Microstructure changes induced by adsorption/desorption of low rank coals and its desorption hysteresis mechanism

Adsorption/desorption behavior and its hysteresis phenomenon of coalbed methane (CBM) make a critical contribution to estimate CBM recovery. Hence, to investigate the adsorption/desorption mechanism of low rank coals, this study compared the adsorption/desorption characteristics of methane in different rank coals through isotherm adsorption/desorption experiments and then analyzed the changes in microstructure before and after adsorption/desorption. Thus, the coupling relationship among chemical structure, nanopores and gas adsorption/desorption and the desorption hysteresis mechanism for low rank coals were revealed. Results show that the isosteric adsorption heat and desorption hysteresis coefficient present a decreasing first and then increasing trend with coalification from isotherm adsorption/desorption curves and thermodynamic characteristics.

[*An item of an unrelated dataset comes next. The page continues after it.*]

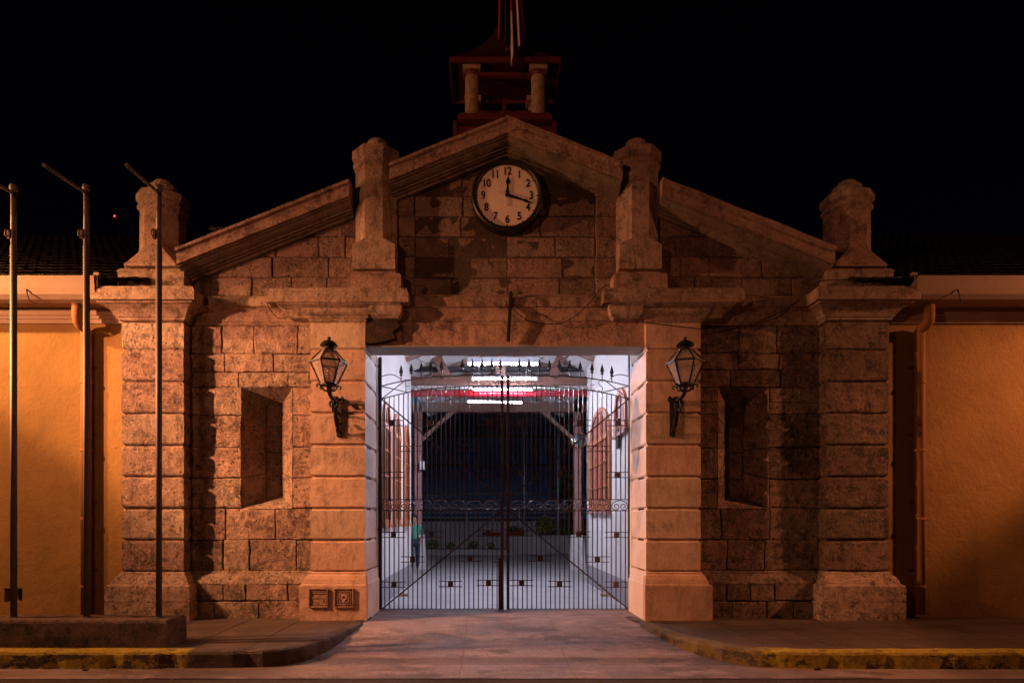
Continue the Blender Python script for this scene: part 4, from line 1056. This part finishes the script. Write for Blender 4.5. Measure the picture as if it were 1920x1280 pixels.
for (z, yy, m_) in ((5.60, 6.3, 'cable_black'), (5.74, 5.2, 'timber'), (5.66, 7.6, 'timber'), (5.60, 9.2, 'timber')):
    mb = MB(); mb.box(-2.5, 2.5, yy, yy + .14, z - .05, z + .06); mb.build('purlin', m_, ps, .005)
for yy in (1.6, 2.7, 3.8, 4.9, 7.2, 8.6, 10.0, 11.4):
    for s in (-1, 1):
        mb = MB(); mb.bar((s * 2.27, yy, 5.47), (AX, yy, 6.40), .09, .09, up=(0, 1, 0)); mb.build('rafter', 'brace_wood', ps)
# gallery frame in the yard
PY = 10.3
for s in (-1, 1):
    x = 2.65 if s > 0 else -2.57
    mb = MB(); mb.box(x - .12, x + .12, PY - .12, PY + .12, 1.10, 5.40); mb.build('post', 'mauve_paint', ps, .01)
    mb = MB(); bell(mb, x, PY, [(.24, .02, -.02), (.235, .02, .3), (.19, .02, 1.08), (.17, .05, 1.12)], 0); mb.build('post_base', 'white_paint', ps)
    mb = MB(); mb.bar((x - s * .05, PY, 4.2), (x - s * 1.35, PY, 5.38), .12, .12, up=(0, 1, 0)); mb.build('post_brace', 'brace_wood', ps)
mb = MB(); mb.box(-4.2, 4.2, PY - .12, PY + .12, 5.15, 5.46); mb.build('gallery_beam', 'timber', ps, .01)

# fluorescent lights; the first, behind the lintel, is added unseen to brighten the jambs
for i, (px0, px1, py, yy, rz) in enumerate(((866, 1022, 650, 1.85, 0), (878, 1010, 683, 3.1, 0), (886, 1006, 711, 4.45, 0), (887, 998, 730.5, 5.55, 0), (877, 979, 754, 6.95, .10))):
    x0, x1 = PX(px0, yy), PX(px1, yy); z = PZ(py, yy); L = (x1 - x0) / 2; cx = (x0 + x1) / 2
    names = ['fluorescent light directly behind the lintel, closest to the gate', 'fluorescent light with wide reflector, topmost seen above the gate arch', 'fluorescent light just under the one with the wide reflector',
             'fluorescent light hung in front of the red beam', 'fluorescent light farthest in, hung slightly askew below the red beam']
    t = thing('ceiling_light', names[i], 'light', (cx, yy, z), 'fluorescent lights in the passage', rz)
    mb = MB(); mb.tube([(-L, 0, 0), (L, 0, 0)], .0105, 10); mb.build('tube', 'tube_light', t, loc=(0, 0, 0))
    mb = MB(); h = .10 if i in (1, 4) else .05
    mb.loops([[(x, .05, .03), (x, .04, .045 + h), (x, -.04, .045 + h), (x, -.05, .03)] for x in (-L - .02, L + .02)]); mb.build('housing', 'housing', t, loc=(0, 0, 0))
    mb = MB()
    for sx in (-1, 1):
        mb.box(sx * (L + .006) - .012, sx * (L + .006) + .012, -.025, .025, -.03, .04); mb.tube([(sx * L * .8, 0, .1), (sx * L * .8, 0, 1.0)], .004, 5)
    mb.build('end_cap', 'white_paint', t, loc=(0, 0, 0))
# tangled ceiling cables
for k in range(9):
    x = R(-2.2, 1.2); yy = R(4.6, 5.8); z = R(5.30, 5.62); w_ = R(.5, 1.3)
    mb = MB(); mb.tube(catm([(x, yy, z + .05), (x + w_ * .25, yy, z - R(.02, .14)), (x + w_ * .5, yy + .1, z - R(.05, .2)), (x + w_ * .8, yy, z - R(0, .1)), (x + w_, yy, z + .06)]), .008, 5); o = mb.build('ceiling_cable', 'cable_black')
    tag(o, 'loose black cable looping among the roof timbers of the passage', 'cable', 'loose cables under the passage roof')
for k, (px, py, lab) in enumerate(((1137, 1117, 'pale wooden block on the passage floor by the right wall'), (757, 1117, 'small wooden block on the passage floor by the left wall'))):
    d = 1.6 * F / (py - 975); yy = CY + d; x = PX(px, yy); h_ = .11 if k == 0 else .09
    mb = MB(); mb.box(x - h_, x + h_, yy - .06, yy + .12, 0, .055); o = mb.build('wooden_block', 'light_wood', None, .004); tag(o, lab, 'wooden block')
# round mirror on the right post
t = thing('convex_mirror', 'round convex mirror with orange rim fixed to the right post in the yard', 'mirror', (2.68, 10.1, 4.2))
x, yy, z = PX(1085, 10.1), 10.1, PZ(825, 10.1)
mb = MB(); cyl_y(mb, x, z, [(.235, yy), (.24, yy - .03), (.265, yy - .03), (.27, yy + .03), (.1, yy + .04)], 28); mb.build('rim', 'window_wood', t)
mb = MB(); mb.loops([[(x + r * math.cos(k * PI / 14), y_, z + r * math.sin(k * PI / 14)) for k in range(28)] for r, y_ in ((.238, yy - .005), (.2, yy - .03), (.12, yy - .05), (.02, yy - .06))], 0, False, True, True); mb.build('mirror_glass', 'mirror_face', t)
mb = MB(); mb.box(PX(787, 10.1), PX(796, 10.1), 9.95, 10.2, PZ(880, 10.1), PZ(865, 10.1)); mb.box(PX(788, 10.1), PX(794, 10.1), 9.90, 9.95, PZ(877, 10.1), PZ(868, 10.1)); o = mb.build('security_camera', 'white_paint', None, .01); tag(o, 'small white box camera fixed to the left post in the yard', 'camera')

# ================================================================== YARD
YY = 18.5
mb = MB(); mb.rings(PX(950, YY + 1), PX(1300, YY + 1), YY + 1.2, YY + 1.45, [(0, 0), (0, .86), (-.01, .88)], 0, back=1); mb.rough(.4, .01, 2)
o = mb.build('planter_wall', 'planter_concrete'); tag(o, 'tall grey concrete planter wall on the right of the yard', 'planter')
mb = MB(); mb.rings(PX(700, YY), PX(960, YY), YY, YY + .3, [(0, 0), (0, .22), (-.02, .25)], 0, back=1); mb.rough(.4, .01, 2)
o = mb.build('planter_kerb', 'planter_concrete'); tag(o, 'low pale concrete edging of the flower bed on the left of the yard', 'planter')
mb = MB(); mb.box(PX(600, 22), PX(1010, 22), 22, 22.2, 0, 1.55); o = mb.build('garden_wall', 'planter_concrete'); tag(o, 'grey garden wall behind the low flower bed', 'wall')
o = sheet('planter_soil', 'soil', PX(700, YY), PX(960, YY), YY + .3, 22, lambda x, y: .15)
o = sheet('planter_soil', 'soil', PX(950, 19.5), PX(1300, 19.5), YY + 1.45, 25, lambda x, y: .8)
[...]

Specially, for low rank coals, as the degree of thermal evolution increases, the desorption hysteresis coefficient increases from 0.27 to 0.39 during low metamorphism stage. Then, compared the nanopore structure distribution and microcrystalline structure characteristics before and after adsorption/desorption, methane adsorption/desorption behavior not only promotes the pore expansion effect of ultra-micropores, but also leads to a swelling effect of basic structure unit (BSU). Furthermore, it can be found that as the BSU increases, the specific surface area (SSA) and pore volume (PV) of nanopores in coal increase, which directly controls the adsorption space. Meanwhile, the adsorption/desorption behavior can also induce the BSU swelling to change nanopore structure distribution, especially micropores and ultra-micropores. Finally, concerning desorption hysteresis effect, its esssence can actually be explained by the energy difference and microstructure. All these findings would provide the theorical guidance for CBM development in low rank coals.